The end of Iowa’s maple syruping season is approaching, and to celebrate the harvest, the Indian Creek Nature Center (6665 Otis Rd S.E., Cedar Rapids) will host their 32nd Annual Maple Syrup Festival on March 21 and 22.

Although many associate the Northeast United States with maple syrup harvest, Jan Aiels, the Education Director at the Nature Center, says that Iowa’s weather is ideal for harvesting maple syrup.

“There are a lot of maples on the property, and Iowa typically has good weather for it,” said Aiels. “You need it to be freezing at night so the sap runs sweet. The season’s coming to an end because of the unusually warm days we’ve been having lately, so the festival date came at a perfect time this year.”

Still, Aiels explains that Iowa has its limitations when it comes to harvesting maple syrup.

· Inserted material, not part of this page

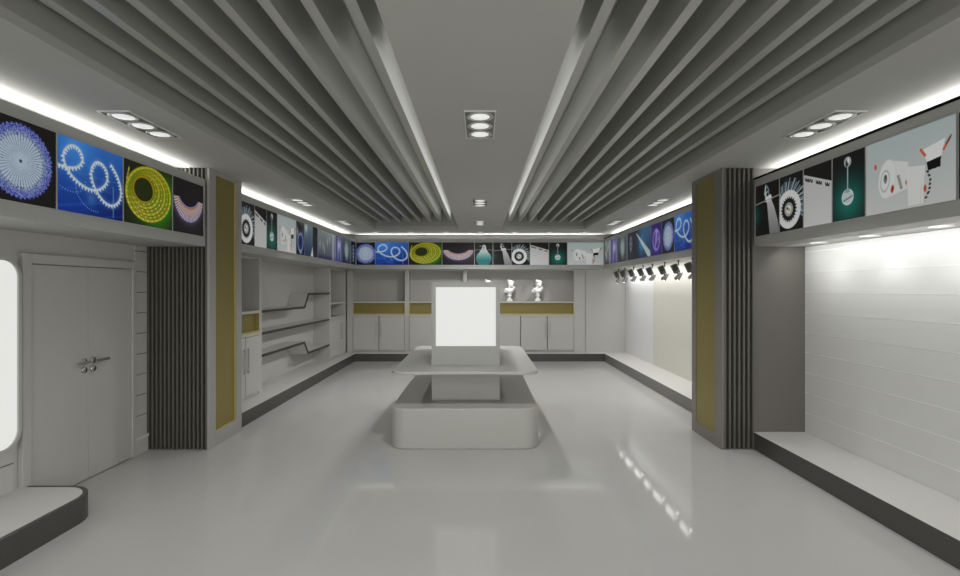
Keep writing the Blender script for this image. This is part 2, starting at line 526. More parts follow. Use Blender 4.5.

“There aren’t as many maples as there in the Northeast, so syruping is more of a hobbyist thing,” said Aiels. “The potential is here, but the work that would be involved definitely makes it more of a hobby operation. Years ago this may not have been true, but Iowa just doesn’t have as much crop diversity as it used too.”

The event will provide plenty of opportunities for attendees to taste maple syrup, of course, including a pancake and sausage breakfast. The event will also feature live demonstrations of the syrup-making process and offer attendees a look inside the Nature Center’s Maple Sugar House, where sap is boiled and condensed into an edible syrup.

“Our syrup has a different flavor than what you can buy in a store,” said Aiels. “What we make is 100 percent tapped from a variety of trees. Sugar, silver and boxed elder trees are all used in the process. Our syrup has a stronger taste and is a little darker than people are probably used to.”

Tickets can be purchased online and cost $8-$10 for adults, $4-$5 for children. The festival begins at 8 a.m. and ends at 12:30 p.m. on both March 21 and 22.